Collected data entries
▼▼▼
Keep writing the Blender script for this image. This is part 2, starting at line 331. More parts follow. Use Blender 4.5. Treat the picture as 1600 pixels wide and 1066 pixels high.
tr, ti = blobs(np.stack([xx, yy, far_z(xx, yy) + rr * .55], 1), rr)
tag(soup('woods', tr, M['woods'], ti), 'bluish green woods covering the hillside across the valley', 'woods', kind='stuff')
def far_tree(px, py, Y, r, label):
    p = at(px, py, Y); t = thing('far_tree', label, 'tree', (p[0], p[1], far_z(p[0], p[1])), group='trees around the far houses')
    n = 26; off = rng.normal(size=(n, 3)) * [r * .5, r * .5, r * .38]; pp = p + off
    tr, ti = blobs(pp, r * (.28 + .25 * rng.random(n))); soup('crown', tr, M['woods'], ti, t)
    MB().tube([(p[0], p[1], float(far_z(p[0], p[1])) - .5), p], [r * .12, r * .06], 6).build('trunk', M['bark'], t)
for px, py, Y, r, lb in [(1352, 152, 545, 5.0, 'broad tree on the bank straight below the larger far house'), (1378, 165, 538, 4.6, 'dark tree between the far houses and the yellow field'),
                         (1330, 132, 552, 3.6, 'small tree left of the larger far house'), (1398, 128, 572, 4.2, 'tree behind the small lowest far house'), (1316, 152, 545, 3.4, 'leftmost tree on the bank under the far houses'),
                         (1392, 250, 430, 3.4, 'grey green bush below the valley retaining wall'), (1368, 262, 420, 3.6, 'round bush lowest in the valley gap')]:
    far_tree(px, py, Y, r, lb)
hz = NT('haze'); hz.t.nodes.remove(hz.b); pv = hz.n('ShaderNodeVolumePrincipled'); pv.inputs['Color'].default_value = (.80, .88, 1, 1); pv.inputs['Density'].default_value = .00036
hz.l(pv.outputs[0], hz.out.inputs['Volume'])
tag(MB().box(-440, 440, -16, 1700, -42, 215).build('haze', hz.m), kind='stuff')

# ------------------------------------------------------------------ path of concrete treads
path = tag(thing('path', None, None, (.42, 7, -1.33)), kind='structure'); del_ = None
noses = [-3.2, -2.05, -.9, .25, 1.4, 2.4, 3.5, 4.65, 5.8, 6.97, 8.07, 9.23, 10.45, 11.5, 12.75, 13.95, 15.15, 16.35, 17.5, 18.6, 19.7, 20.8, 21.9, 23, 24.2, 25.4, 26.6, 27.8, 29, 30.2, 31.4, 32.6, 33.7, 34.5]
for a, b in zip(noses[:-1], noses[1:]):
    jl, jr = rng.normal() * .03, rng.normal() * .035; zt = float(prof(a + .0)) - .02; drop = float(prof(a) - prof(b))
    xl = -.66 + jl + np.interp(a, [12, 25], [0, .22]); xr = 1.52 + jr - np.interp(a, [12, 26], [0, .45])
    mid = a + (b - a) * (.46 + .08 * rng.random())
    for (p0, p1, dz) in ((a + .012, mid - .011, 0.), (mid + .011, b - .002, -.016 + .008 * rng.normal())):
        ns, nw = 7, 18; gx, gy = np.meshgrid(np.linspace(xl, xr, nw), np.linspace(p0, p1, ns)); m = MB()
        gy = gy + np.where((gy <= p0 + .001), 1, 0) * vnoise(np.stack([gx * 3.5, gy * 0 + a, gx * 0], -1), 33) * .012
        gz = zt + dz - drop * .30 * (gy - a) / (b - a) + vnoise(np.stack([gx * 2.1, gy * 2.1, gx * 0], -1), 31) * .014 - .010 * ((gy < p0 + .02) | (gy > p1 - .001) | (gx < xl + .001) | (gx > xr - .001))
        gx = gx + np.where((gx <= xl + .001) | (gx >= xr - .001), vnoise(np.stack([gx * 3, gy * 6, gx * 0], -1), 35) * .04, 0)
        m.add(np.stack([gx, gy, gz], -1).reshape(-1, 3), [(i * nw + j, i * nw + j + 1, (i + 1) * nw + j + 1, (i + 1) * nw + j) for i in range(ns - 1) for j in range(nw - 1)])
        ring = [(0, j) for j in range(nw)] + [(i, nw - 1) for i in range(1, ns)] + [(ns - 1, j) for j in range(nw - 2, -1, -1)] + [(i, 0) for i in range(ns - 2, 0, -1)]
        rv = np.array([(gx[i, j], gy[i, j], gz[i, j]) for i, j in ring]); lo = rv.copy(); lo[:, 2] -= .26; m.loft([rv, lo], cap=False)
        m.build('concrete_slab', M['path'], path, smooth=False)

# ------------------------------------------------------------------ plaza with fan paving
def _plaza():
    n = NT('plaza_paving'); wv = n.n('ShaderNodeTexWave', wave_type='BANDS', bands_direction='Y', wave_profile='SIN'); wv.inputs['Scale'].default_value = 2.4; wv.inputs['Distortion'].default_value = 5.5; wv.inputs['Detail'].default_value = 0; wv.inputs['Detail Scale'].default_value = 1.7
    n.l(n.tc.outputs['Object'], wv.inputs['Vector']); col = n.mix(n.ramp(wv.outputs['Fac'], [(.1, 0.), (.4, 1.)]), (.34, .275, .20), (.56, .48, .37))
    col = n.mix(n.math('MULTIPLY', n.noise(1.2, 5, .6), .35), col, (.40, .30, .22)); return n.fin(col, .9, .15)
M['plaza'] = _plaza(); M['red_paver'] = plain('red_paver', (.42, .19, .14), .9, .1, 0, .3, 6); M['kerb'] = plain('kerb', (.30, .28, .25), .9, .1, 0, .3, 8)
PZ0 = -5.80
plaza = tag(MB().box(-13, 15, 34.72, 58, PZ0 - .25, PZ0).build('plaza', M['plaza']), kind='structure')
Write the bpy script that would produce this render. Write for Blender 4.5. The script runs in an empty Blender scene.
▲▲▲
-- Task details --
Repeat the whole listing exactly, keeping every line intact.

-- Exercise response --
Keep writing the Blender script for this image. This is part 2, starting at line 331. More parts follow. Use Blender 4.5. Treat the picture as 1600 pixels wide and 1066 pixels high.
tr, ti = blobs(np.stack([xx, yy, far_z(xx, yy) + rr * .55], 1), rr)
tag(soup('woods', tr, M['woods'], ti), 'bluish green woods covering the hillside across the valley', 'woods', kind='stuff')
def far_tree(px, py, Y, r, label):
    p = at(px, py, Y); t = thing('far_tree', label, 'tree', (p[0], p[1], far_z(p[0], p[1])), group='trees around the far houses')
    n = 26; off = rng.normal(size=(n, 3)) * [r * .5, r * .5, r * .38]; pp = p + off
    tr, ti = blobs(pp, r * (.28 + .25 * rng.random(n))); soup('crown', tr, M['woods'], ti, t)
    MB().tube([(p[0], p[1], float(far_z(p[0], p[1])) - .5), p], [r * .12, r * .06], 6).build('trunk', M['bark'], t)
for px, py, Y, r, lb in [(1352, 152, 545, 5.0, 'broad tree on the bank straight below the larger far house'), (1378, 165, 538, 4.6, 'dark tree between the far houses and the yellow field'),
                         (1330, 132, 552, 3.6, 'small tree left of the larger far house'), (1398, 128, 572, 4.2, 'tree behind the small lowest far house'), (1316, 152, 545, 3.4, 'leftmost tree on the bank under the far houses'),
                         (1392, 250, 430, 3.4, 'grey green bush below the valley retaining wall'), (1368, 262, 420, 3.6, 'round bush lowest in the valley gap')]:
    far_tree(px, py, Y, r, lb)
hz = NT('haze'); hz.t.nodes.remove(hz.b); pv = hz.n('ShaderNodeVolumePrincipled'); pv.inputs['Color'].default_value = (.80, .88, 1, 1); pv.inputs['Density'].default_value = .00036
hz.l(pv.outputs[0], hz.out.inputs['Volume'])
tag(MB().box(-440, 440, -16, 1700, -42, 215).build('haze', hz.m), kind='stuff')

# ------------------------------------------------------------------ path of concrete treads
path = tag(thing('path', None, None, (.42, 7, -1.33)), kind='structure'); del_ = None
noses = [-3.2, -2.05, -.9, .25, 1.4, 2.4, 3.5, 4.65, 5.8, 6.97, 8.07, 9.23, 10.45, 11.5, 12.75, 13.95, 15.15, 16.35, 17.5, 18.6, 19.7, 20.8, 21.9, 23, 24.2, 25.4, 26.6, 27.8, 29, 30.2, 31.4, 32.6, 33.7, 34.5]
for a, b in zip(noses[:-1], noses[1:]):
    jl, jr = rng.normal() * .03, rng.normal() * .035; zt = float(prof(a + .0)) - .02; drop = float(prof(a) - prof(b))
    xl = -.66 + jl + np.interp(a, [12, 25], [0, .22]); xr = 1.52 + jr - np.interp(a, [12, 26], [0, .45])
    mid = a + (b - a) * (.46 + .08 * rng.random())
    for (p0, p1, dz) in ((a + .012, mid - .011, 0.), (mid + .011, b - .002, -.016 + .008 * rng.normal())):
        ns, nw = 7, 18; gx, gy = np.meshgrid(np.linspace(xl, xr, nw), np.linspace(p0, p1, ns)); m = MB()
        gy = gy + np.where((gy <= p0 + .001), 1, 0) * vnoise(np.stack([gx * 3.5, gy * 0 + a, gx * 0], -1), 33) * .012
        gz = zt + dz - drop * .30 * (gy - a) / (b - a) + vnoise(np.stack([gx * 2.1, gy * 2.1, gx * 0], -1), 31) * .014 - .010 * ((gy < p0 + .02) | (gy > p1 - .001) | (gx < xl + .001) | (gx > xr - .001))
        gx = gx + np.where((gx <= xl + .001) | (gx >= xr - .001), vnoise(np.stack([gx * 3, gy * 6, gx * 0], -1), 35) * .04, 0)
        m.add(np.stack([gx, gy, gz], -1).reshape(-1, 3), [(i * nw + j, i * nw + j + 1, (i + 1) * nw + j + 1, (i + 1) * nw + j) for i in range(ns - 1) for j in range(nw - 1)])
        ring = [(0, j) for j in range(nw)] + [(i, nw - 1) for i in range(1, ns)] + [(ns - 1, j) for j in range(nw - 2, -1, -1)] + [(i, 0) for i in range(ns - 2, 0, -1)]
        rv = np.array([(gx[i, j], gy[i, j], gz[i, j]) for i, j in ring]); lo = rv.copy(); lo[:, 2] -= .26; m.loft([rv, lo], cap=False)
        m.build('concrete_slab', M['path'], path, smooth=False)

# ------------------------------------------------------------------ plaza with fan paving
def _plaza():
    n = NT('plaza_paving'); wv = n.n('ShaderNodeTexWave', wave_type='BANDS', bands_direction='Y', wave_profile='SIN'); wv.inputs['Scale'].default_value = 2.4; wv.inputs['Distortion'].default_value = 5.5; wv.inputs['Detail'].default_value = 0; wv.inputs['Detail Scale'].default_value = 1.7
    n.l(n.tc.outputs['Object'], wv.inputs['Vector']); col = n.mix(n.ramp(wv.outputs['Fac'], [(.1, 0.), (.4, 1.)]), (.34, .275, .20), (.56, .48, .37))
    col = n.mix(n.math('MULTIPLY', n.noise(1.2, 5, .6), .35), col, (.40, .30, .22)); return n.fin(col, .9, .15)
M['plaza'] = _plaza(); M['red_paver'] = plain('red_paver', (.42, .19, .14), .9, .1, 0, .3, 6); M['kerb'] = plain('kerb', (.30, .28, .25), .9, .1, 0, .3, 8)
PZ0 = -5.80
plaza = tag(MB().box(-13, 15, 34.72, 58, PZ0 - .25, PZ0).build('plaza', M['plaza']), kind='structure')
Write the bpy script that would produce this render. Write for Blender 4.5. The script runs in an empty Blender scene.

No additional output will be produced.